My new book, ‘Martine’, will be out on Kindle in just over two weeks, and it’s partly a tale of the triumph of new love over grief for love lost. But it’s also a story of the pernicious futility of misogyny and homophobia.
Some of my readers will know that I write for a feminist, LGBTQ supportive, music website called ‘Hera Says’ and I’m very proud to do it. It was founded by two friends of mine who are passionate music fans and were revolted by the constant sexism and abuse to which women in Rock music are still all too often exposed. So the site was them doing their bit to combat it. It began as a hobby site in Manchester (England), but they have built it into a service which gets many thousands of hits and now has readers in virtually every country on Earth.

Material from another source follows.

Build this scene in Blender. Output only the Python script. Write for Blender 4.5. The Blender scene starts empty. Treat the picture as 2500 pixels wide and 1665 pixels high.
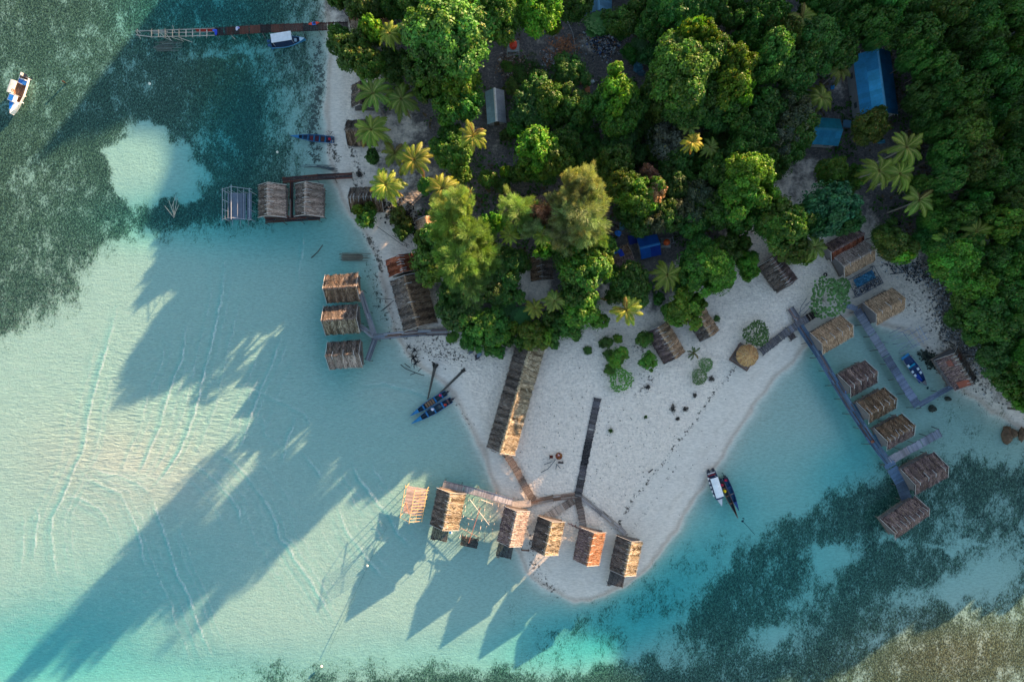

Bad though things are, however, they were even worse in the past. And ‘Martine’ is the story of guitarist Debbie Stewart’s rise to Rock legend status in the 1970s, despite rampant sexism, not least in her record company and even her own band. Despite too, a dangerous stalker and a hostile media feeding-frenzy when the papers discover that she’s in a romantic relationship with a woman.
This is a prequel to the ‘Saltbury’ books you’re used to. We know Deb and Martine as a devoted married couple and the doting (if sometimes long-suffering) mothers of Roisin, Hazel, Sofie and Danielle, with Martine herself an internationally known fashion designer. But in 1975 they were just meeting. Martine was an unknown design student and Deb was still a teenager, just breaking through to true fame, despite all those who want to stop her, mock her, dismiss her or in one case, even try to kill her.